* DATASET CONTENT
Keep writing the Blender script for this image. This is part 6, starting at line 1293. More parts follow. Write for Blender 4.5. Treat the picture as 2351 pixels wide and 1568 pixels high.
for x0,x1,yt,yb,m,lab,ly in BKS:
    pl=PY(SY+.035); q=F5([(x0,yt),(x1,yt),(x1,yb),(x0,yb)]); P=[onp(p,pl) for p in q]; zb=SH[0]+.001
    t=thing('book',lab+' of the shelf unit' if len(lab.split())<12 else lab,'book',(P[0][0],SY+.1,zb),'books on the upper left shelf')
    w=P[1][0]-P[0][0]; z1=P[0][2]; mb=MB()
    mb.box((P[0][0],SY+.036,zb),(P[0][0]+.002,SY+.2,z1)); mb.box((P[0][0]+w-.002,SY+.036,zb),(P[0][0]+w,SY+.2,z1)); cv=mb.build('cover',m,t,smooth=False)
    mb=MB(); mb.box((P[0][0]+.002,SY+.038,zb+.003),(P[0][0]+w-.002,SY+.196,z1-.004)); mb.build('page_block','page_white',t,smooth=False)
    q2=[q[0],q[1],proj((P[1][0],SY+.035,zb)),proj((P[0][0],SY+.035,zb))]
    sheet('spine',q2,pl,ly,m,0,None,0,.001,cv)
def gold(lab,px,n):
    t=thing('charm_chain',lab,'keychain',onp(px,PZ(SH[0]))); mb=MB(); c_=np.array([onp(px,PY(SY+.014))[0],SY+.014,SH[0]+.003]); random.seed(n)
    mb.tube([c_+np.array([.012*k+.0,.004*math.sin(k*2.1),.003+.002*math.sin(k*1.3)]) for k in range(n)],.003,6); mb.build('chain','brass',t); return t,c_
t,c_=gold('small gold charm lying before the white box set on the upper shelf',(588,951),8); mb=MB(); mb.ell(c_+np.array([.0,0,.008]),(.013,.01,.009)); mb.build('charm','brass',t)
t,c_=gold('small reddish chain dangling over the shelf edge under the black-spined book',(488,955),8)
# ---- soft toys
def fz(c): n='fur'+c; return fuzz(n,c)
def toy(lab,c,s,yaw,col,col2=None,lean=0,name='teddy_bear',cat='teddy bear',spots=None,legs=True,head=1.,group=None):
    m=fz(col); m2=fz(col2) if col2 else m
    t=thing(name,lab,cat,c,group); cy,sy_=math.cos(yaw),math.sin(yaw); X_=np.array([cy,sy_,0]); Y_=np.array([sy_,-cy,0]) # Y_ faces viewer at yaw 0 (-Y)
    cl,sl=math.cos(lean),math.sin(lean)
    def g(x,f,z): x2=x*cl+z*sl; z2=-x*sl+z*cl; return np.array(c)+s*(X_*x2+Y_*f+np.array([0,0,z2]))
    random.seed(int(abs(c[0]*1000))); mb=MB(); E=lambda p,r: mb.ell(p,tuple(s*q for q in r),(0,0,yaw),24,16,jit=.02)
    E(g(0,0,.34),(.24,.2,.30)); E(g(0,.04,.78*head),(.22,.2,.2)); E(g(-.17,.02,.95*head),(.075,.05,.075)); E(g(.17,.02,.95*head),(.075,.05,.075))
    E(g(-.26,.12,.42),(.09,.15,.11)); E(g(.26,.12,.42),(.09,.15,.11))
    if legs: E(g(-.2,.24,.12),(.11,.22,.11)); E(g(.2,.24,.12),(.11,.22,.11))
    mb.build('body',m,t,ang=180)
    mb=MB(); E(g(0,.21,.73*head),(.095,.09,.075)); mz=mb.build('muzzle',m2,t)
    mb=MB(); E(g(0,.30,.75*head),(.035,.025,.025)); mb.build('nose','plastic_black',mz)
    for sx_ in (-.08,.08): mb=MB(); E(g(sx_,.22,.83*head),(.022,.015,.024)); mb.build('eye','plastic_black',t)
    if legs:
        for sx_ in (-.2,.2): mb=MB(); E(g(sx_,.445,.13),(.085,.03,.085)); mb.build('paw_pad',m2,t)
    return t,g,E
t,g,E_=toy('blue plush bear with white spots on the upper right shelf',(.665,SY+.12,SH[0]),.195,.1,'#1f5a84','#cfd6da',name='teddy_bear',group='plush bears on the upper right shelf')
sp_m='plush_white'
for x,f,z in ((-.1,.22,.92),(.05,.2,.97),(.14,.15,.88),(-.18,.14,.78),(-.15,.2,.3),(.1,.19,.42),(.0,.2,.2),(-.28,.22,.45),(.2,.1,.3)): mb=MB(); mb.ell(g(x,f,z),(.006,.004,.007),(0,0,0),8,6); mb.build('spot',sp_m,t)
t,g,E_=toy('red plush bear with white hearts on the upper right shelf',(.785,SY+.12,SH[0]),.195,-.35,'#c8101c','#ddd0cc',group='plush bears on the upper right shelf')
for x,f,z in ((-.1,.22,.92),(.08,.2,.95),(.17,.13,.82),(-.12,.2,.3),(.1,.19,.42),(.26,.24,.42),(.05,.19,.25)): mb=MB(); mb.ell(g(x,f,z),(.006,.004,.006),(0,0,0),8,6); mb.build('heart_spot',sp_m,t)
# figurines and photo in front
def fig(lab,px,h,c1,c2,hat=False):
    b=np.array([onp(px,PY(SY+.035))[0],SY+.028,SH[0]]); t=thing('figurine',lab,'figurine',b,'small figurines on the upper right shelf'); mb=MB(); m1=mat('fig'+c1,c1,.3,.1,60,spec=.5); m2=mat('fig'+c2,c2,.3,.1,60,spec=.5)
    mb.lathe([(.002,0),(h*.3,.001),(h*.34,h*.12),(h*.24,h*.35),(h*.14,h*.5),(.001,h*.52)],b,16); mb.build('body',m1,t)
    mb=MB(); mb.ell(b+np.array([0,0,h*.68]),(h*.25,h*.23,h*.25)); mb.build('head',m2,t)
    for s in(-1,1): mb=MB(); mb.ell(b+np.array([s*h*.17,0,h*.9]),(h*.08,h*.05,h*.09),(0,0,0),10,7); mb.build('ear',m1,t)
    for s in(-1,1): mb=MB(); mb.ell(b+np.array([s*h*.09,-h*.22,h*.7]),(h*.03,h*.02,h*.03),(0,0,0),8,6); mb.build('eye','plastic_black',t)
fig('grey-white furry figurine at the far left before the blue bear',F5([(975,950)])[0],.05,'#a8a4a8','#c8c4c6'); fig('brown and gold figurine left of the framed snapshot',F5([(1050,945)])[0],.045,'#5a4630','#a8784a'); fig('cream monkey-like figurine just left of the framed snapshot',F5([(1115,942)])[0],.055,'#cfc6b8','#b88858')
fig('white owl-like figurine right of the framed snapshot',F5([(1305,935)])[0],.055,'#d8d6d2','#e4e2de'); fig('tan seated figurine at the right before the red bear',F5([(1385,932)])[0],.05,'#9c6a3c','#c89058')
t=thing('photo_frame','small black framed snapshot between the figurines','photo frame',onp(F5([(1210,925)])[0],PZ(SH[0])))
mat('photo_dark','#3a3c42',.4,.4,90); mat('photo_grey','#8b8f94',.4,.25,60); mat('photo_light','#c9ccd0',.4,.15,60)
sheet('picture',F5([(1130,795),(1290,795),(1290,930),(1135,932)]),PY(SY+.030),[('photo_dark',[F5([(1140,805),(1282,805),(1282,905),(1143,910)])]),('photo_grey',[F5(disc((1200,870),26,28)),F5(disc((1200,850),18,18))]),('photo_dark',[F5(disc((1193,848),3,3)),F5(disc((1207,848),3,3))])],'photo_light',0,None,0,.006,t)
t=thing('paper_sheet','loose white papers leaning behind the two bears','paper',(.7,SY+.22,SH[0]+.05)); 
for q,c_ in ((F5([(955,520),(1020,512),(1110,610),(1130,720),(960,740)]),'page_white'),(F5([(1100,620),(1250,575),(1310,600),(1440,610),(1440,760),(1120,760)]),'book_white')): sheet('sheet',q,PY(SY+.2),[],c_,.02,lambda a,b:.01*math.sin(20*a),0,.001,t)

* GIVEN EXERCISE
Check each line of the data above for the string "picture", then report how many lines have it, with no other words.

* RESPONSE BELOW
2